Scripts that build scenes

■ ■ ■ ■ ■

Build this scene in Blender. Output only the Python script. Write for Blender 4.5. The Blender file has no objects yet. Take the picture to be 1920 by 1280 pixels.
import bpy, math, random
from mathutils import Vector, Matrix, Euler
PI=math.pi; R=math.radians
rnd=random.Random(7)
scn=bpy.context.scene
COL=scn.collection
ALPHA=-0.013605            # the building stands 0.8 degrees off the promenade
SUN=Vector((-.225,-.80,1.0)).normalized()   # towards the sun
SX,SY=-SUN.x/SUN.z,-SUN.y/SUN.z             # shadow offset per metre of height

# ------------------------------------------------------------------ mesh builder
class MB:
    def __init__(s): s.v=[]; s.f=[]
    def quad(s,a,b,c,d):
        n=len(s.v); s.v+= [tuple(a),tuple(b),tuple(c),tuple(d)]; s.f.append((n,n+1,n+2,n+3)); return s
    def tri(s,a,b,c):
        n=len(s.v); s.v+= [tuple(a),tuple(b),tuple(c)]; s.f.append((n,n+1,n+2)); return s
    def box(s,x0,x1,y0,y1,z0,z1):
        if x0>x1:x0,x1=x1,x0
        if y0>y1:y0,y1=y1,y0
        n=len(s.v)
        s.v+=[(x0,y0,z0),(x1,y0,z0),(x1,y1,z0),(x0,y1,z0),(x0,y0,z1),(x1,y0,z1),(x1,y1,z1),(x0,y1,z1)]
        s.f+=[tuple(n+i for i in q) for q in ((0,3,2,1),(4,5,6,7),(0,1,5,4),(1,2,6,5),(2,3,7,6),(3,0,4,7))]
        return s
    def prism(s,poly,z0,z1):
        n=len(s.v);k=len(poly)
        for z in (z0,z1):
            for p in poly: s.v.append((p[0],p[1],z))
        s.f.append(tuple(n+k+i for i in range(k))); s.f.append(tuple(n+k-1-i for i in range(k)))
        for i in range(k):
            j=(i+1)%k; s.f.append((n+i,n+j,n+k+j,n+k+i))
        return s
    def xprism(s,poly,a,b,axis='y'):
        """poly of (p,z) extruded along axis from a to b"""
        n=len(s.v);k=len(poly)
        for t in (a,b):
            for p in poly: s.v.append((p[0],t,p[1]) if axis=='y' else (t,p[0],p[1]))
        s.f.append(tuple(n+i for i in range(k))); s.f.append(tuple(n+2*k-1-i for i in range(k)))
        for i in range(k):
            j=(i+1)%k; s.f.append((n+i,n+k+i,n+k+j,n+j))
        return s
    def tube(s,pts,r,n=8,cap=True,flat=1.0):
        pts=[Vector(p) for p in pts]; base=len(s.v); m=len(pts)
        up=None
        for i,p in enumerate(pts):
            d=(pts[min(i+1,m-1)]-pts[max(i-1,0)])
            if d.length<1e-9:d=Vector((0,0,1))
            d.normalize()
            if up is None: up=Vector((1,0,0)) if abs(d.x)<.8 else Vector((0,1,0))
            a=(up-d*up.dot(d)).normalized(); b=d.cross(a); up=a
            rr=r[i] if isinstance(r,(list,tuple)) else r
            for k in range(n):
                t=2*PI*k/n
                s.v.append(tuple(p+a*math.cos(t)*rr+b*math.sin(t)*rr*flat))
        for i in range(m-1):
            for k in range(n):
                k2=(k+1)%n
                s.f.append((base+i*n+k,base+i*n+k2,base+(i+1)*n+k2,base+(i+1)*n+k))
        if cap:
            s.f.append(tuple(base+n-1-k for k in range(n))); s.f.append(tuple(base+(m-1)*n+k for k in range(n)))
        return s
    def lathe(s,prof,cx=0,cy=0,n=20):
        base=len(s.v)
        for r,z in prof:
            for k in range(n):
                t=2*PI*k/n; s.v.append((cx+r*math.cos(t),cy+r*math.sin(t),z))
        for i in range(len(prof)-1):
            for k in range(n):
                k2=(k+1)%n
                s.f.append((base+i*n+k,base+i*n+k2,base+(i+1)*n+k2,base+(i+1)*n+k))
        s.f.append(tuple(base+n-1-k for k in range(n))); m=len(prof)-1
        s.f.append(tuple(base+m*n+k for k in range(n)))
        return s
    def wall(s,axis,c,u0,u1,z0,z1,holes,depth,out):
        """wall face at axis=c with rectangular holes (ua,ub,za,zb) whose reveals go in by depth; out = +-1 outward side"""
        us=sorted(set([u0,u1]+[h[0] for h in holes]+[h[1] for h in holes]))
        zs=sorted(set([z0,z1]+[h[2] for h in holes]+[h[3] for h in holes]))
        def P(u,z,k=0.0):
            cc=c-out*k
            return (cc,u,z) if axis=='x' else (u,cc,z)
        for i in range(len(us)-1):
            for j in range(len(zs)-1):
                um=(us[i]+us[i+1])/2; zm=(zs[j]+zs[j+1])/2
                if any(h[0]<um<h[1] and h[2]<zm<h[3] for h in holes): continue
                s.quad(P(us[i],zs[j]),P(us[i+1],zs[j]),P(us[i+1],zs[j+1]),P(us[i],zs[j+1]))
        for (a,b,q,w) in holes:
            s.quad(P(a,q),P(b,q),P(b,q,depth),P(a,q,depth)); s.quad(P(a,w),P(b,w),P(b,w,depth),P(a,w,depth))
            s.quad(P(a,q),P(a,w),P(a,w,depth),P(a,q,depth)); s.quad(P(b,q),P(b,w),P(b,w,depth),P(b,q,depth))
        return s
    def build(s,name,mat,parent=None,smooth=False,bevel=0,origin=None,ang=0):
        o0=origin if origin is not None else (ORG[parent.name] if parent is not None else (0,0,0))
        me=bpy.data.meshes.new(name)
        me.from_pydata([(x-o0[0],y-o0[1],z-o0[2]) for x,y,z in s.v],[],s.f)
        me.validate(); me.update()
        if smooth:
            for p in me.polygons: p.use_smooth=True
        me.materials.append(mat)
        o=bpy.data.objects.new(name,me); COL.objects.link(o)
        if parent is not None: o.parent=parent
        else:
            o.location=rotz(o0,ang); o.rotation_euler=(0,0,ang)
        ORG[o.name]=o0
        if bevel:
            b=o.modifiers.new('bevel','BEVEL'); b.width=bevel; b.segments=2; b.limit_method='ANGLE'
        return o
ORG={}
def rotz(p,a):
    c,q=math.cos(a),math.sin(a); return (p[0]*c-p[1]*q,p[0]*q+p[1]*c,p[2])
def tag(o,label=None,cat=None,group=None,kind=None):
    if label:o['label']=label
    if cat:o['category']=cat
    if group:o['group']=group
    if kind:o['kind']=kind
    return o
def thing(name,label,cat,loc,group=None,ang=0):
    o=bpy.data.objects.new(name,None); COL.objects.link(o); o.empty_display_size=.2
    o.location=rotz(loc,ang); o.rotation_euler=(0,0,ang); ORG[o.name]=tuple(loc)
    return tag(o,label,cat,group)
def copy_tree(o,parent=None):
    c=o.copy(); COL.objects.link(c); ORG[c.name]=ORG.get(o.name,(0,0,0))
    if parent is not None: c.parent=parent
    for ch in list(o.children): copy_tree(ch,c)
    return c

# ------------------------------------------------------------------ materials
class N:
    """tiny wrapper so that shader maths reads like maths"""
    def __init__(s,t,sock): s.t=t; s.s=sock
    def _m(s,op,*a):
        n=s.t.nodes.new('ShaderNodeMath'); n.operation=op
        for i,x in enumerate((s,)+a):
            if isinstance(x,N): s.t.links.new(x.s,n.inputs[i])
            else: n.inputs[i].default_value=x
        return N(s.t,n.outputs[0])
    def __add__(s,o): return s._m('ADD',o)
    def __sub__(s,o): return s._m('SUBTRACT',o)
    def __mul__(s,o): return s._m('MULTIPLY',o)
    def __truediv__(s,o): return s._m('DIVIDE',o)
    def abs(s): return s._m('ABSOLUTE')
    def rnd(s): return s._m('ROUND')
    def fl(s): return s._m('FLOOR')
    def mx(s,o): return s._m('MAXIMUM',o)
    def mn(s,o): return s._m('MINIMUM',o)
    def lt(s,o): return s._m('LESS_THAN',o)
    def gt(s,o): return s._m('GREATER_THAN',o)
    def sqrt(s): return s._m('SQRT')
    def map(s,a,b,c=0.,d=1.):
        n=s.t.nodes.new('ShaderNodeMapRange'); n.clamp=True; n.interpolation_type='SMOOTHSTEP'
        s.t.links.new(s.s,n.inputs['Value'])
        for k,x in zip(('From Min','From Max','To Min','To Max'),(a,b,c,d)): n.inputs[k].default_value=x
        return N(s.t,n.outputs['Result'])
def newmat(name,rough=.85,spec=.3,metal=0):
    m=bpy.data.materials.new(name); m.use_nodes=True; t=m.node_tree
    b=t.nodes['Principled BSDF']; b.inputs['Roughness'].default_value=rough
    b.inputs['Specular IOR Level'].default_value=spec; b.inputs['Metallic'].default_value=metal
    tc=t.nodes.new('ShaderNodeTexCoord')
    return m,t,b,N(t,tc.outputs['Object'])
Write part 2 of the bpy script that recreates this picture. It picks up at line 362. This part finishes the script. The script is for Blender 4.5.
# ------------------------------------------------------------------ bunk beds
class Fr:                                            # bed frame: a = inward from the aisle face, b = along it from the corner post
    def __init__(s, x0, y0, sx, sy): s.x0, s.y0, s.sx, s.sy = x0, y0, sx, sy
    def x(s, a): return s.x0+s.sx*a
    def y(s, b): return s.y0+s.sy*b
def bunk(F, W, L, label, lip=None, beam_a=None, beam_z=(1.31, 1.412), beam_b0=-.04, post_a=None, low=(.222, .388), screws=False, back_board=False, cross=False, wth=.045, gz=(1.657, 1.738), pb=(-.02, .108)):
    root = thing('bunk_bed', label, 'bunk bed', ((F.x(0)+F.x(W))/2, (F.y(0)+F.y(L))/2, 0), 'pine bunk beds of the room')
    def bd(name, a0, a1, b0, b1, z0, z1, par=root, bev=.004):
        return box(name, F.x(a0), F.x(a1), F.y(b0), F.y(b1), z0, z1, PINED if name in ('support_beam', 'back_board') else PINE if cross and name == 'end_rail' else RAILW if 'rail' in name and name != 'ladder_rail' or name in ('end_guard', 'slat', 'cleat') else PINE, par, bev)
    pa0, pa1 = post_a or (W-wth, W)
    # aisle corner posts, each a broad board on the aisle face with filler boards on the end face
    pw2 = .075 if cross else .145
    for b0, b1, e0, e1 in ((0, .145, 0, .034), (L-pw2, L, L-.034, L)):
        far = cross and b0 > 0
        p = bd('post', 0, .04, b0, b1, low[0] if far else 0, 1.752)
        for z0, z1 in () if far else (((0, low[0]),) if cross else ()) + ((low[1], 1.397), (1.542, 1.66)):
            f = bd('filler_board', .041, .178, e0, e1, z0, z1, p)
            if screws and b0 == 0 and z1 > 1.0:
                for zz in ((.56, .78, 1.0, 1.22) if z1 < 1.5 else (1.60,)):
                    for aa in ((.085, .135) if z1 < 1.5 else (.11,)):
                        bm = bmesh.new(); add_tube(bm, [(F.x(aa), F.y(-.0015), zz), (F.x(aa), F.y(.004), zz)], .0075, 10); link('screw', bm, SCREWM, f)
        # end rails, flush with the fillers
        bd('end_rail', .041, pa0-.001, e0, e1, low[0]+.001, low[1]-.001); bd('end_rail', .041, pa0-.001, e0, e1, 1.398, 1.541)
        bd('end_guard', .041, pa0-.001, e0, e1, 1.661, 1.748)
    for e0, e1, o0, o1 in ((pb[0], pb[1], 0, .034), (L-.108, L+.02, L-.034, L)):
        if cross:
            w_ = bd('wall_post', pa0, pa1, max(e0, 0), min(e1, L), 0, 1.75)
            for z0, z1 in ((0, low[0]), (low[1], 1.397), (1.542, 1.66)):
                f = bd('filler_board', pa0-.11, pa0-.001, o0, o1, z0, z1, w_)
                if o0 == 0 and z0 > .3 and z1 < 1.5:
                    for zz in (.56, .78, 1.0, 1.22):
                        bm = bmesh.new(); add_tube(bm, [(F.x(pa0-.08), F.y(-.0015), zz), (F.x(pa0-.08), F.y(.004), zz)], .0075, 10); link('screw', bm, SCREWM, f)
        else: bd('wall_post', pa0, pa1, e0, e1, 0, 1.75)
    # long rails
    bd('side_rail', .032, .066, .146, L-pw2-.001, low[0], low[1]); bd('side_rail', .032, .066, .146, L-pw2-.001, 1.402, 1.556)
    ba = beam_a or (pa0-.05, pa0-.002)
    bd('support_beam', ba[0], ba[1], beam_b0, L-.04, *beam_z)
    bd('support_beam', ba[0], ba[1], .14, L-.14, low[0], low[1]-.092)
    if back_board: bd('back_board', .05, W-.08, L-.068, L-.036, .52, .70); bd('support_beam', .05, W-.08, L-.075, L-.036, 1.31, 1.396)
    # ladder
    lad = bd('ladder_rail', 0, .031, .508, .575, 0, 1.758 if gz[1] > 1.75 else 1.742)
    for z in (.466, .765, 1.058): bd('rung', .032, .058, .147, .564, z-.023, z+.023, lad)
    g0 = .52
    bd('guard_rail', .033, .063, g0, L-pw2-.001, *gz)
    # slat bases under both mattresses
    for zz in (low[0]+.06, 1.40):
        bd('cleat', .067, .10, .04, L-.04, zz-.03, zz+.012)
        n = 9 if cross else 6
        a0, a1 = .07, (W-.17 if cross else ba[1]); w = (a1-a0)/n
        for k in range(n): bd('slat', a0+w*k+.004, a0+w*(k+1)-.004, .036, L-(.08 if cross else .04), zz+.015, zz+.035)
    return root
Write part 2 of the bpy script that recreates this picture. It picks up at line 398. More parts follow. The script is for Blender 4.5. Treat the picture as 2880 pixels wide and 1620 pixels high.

■ ■ ■ ■ ■

■ **Exercise details**:
Up to and including the line with "metre of height", print every line of the records from the start.

■ **Full response**:
Build this scene in Blender. Output only the Python script. Write for Blender 4.5. The Blender file has no objects yet. Take the picture to be 1920 by 1280 pixels.
import bpy, math, random
from mathutils import Vector, Matrix, Euler
PI=math.pi; R=math.radians
rnd=random.Random(7)
scn=bpy.context.scene
COL=scn.collection
ALPHA=-0.013605            # the building stands 0.8 degrees off the promenade
SUN=Vector((-.225,-.80,1.0)).normalized()   # towards the sun
SX,SY=-SUN.x/SUN.z,-SUN.y/SUN.z             # shadow offset per metre of height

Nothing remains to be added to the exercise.